REQUEST. Images should be left out, and everything else in the listing reproduced exactly.

DATASET EXCERPT.
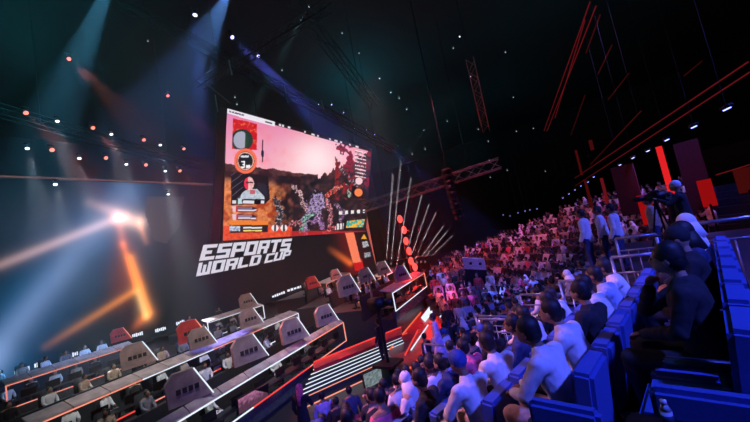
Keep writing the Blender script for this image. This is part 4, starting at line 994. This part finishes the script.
# ------------------------------------------------------------------ haze, unseen lamps and added fill lights
hz = MB().box((19, 27.5, 12.2), (66, 33, 22.6)).build('haze', [])
m = bpy.data.materials.new('theatrical_haze'); m.use_nodes = True; nt = m.node_tree; nt.nodes.clear()
out = nt.nodes.new('ShaderNodeOutputMaterial'); v = nt.nodes.new('ShaderNodeVolumeScatter'); v.inputs['Density'].default_value = .004; v.inputs['Anisotropy'].default_value = .25
nt.links.new(v.outputs[0], out.inputs['Volume']); hz.data.materials.append(m)
tag(hz, 'thin theatrical haze filling the hall over the stage and crowd', 'haze', kind='stuff')
def lamp(kind, loc, energy, color, aim=None, size=1.0, cone=60, blend=.8):
    L = bpy.data.lights.new('unseen_light', kind); L.energy = energy; L.color = color
    if kind == 'AREA': L.size = size; L.spread = math.radians(cone)
    else: L.shadow_soft_size = size
    if kind == 'SPOT': L.spot_size = math.radians(cone); L.spot_blend = blend
    o = bpy.data.objects.new('unseen_light', L); COL.objects.link(o); o.location = loc
    if aim is not None:
        o.rotation_mode = 'QUATERNION'; o.rotation_quaternion = (Vector(loc)-Vector(aim)).to_track_quat('Z', 'Y')
    return o
lamp('SPOT', st(1, -7, 13), 9500, (.07, .10, 1), st(6, 5.6, 1.5), .4, 44, 1)            # blue wash over the near block
lamp('SPOT', st(8, -8, 14), 9000, (.08, .10, 1), st(12, 4, 2), .4, 60)
lamp('SPOT', st(0, 10.5, 13), 8500, (1, .36, .72), st(6, 4.2, 2), .3, 44)             # added pink-lilac fill from the stage side, for the screen's light
lamp('SPOT', (20, 9, 17), 5000, (1, .14, .22), st(27, 12, 2), .4, 60)           # crimson over the corner stand
lamp('SPOT', st(18, -4, 17), 8500, (.32, .16, 1), st(26, 8, 3), .4, 60)            # violet over the corner stand
lamp('SPOT', (4, 6, 20), 13000, (.9, .95, 1), (9, 16, 2), .4, 44)              # added cool fill to brighten the booths
lamp('SPOT', (20, 8, 20), 9000, (1, .9, .88), (19, 20, 2), .4, 38)  # second added fill, for the booths further right
lamp('SPOT', at_d(440, 240, 16), 1900, (1, .06, .04), at_z(430, 320, .4), .3, 60)  # added red spot to brighten the catwalk
lamp('POINT', (4, 22, 19), 1000, (.03, .5, .62), None, 2)  # added teal point that tints the haze
lamp('POINT', (30, 20, 21), 900, (.02, .5, .66), None, 2)  # another added teal point, for the dark air on the right
for x_, y_ in ((12, 6), (34, 0), (50, 14), (30, 16)): lamp('SPOT', (x_, y_, 12), 800, (.03, .55, .75), (x_+6, y_+1, 26), .5, 150)   # added teal spots that lift the black of the roof
# the red light thrown by the column behind the cameraman
lamp('POINT', at_d(664, 175, 14.5), 60, (1, .05, .03), None, .3)

w = bpy.data.worlds.new('world'); sc.world = w; w.use_nodes = True
w.node_tree.nodes['Background'].inputs['Color'].default_value = (.0005, .003, .004, 1)
sc.cycles.use_denoising = True; sc.cycles.volume_bounces = 0; sc.cycles.max_bounces = 4; sc.cycles.diffuse_bounces = 2; sc.cycles.sample_clamp_indirect = 3
sc.view_settings.view_transform = 'Standard'; sc.view_settings.look = 'None'; sc.view_settings.gamma = 1; sc.view_settings.use_curve_mapping = False
sc.view_settings.exposure = 0.0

RESPONSE.
Keep writing the Blender script for this image. This is part 4, starting at line 994. This part finishes the script.
# ------------------------------------------------------------------ haze, unseen lamps and added fill lights
hz = MB().box((19, 27.5, 12.2), (66, 33, 22.6)).build('haze', [])
m = bpy.data.materials.new('theatrical_haze'); m.use_nodes = True; nt = m.node_tree; nt.nodes.clear()
out = nt.nodes.new('ShaderNodeOutputMaterial'); v = nt.nodes.new('ShaderNodeVolumeScatter'); v.inputs['Density'].default_value = .004; v.inputs['Anisotropy'].default_value = .25
nt.links.new(v.outputs[0], out.inputs['Volume']); hz.data.materials.append(m)
tag(hz, 'thin theatrical haze filling the hall over the stage and crowd', 'haze', kind='stuff')
def lamp(kind, loc, energy, color, aim=None, size=1.0, cone=60, blend=.8):
    L = bpy.data.lights.new('unseen_light', kind); L.energy = energy; L.color = color
    if kind == 'AREA': L.size = size; L.spread = math.radians(cone)
    else: L.shadow_soft_size = size
    if kind == 'SPOT': L.spot_size = math.radians(cone); L.spot_blend = blend
    o = bpy.data.objects.new('unseen_light', L); COL.objects.link(o); o.location = loc
    if aim is not None:
        o.rotation_mode = 'QUATERNION'; o.rotation_quaternion = (Vector(loc)-Vector(aim)).to_track_quat('Z', 'Y')
    return o
lamp('SPOT', st(1, -7, 13), 9500, (.07, .10, 1), st(6, 5.6, 1.5), .4, 44, 1)            # blue wash over the near block
lamp('SPOT', st(8, -8, 14), 9000, (.08, .10, 1), st(12, 4, 2), .4, 60)
lamp('SPOT', st(0, 10.5, 13), 8500, (1, .36, .72), st(6, 4.2, 2), .3, 44)             # added pink-lilac fill from the stage side, for the screen's light
lamp('SPOT', (20, 9, 17), 5000, (1, .14, .22), st(27, 12, 2), .4, 60)           # crimson over the corner stand
lamp('SPOT', st(18, -4, 17), 8500, (.32, .16, 1), st(26, 8, 3), .4, 60)            # violet over the corner stand
lamp('SPOT', (4, 6, 20), 13000, (.9, .95, 1), (9, 16, 2), .4, 44)              # added cool fill to brighten the booths
lamp('SPOT', (20, 8, 20), 9000, (1, .9, .88), (19, 20, 2), .4, 38)  # second added fill, for the booths further right
lamp('SPOT', at_d(440, 240, 16), 1900, (1, .06, .04), at_z(430, 320, .4), .3, 60)  # added red spot to brighten the catwalk
lamp('POINT', (4, 22, 19), 1000, (.03, .5, .62), None, 2)  # added teal point that tints the haze
lamp('POINT', (30, 20, 21), 900, (.02, .5, .66), None, 2)  # another added teal point, for the dark air on the right
for x_, y_ in ((12, 6), (34, 0), (50, 14), (30, 16)): lamp('SPOT', (x_, y_, 12), 800, (.03, .55, .75), (x_+6, y_+1, 26), .5, 150)   # added teal spots that lift the black of the roof
# the red light thrown by the column behind the cameraman
lamp('POINT', at_d(664, 175, 14.5), 60, (1, .05, .03), None, .3)

w = bpy.data.worlds.new('world'); sc.world = w; w.use_nodes = True
w.node_tree.nodes['Background'].inputs['Color'].default_value = (.0005, .003, .004, 1)
sc.cycles.use_denoising = True; sc.cycles.volume_bounces = 0; sc.cycles.max_bounces = 4; sc.cycles.diffuse_bounces = 2; sc.cycles.sample_clamp_indirect = 3
sc.view_settings.view_transform = 'Standard'; sc.view_settings.look = 'None'; sc.view_settings.gamma = 1; sc.view_settings.use_curve_mapping = False
sc.view_settings.exposure = 0.0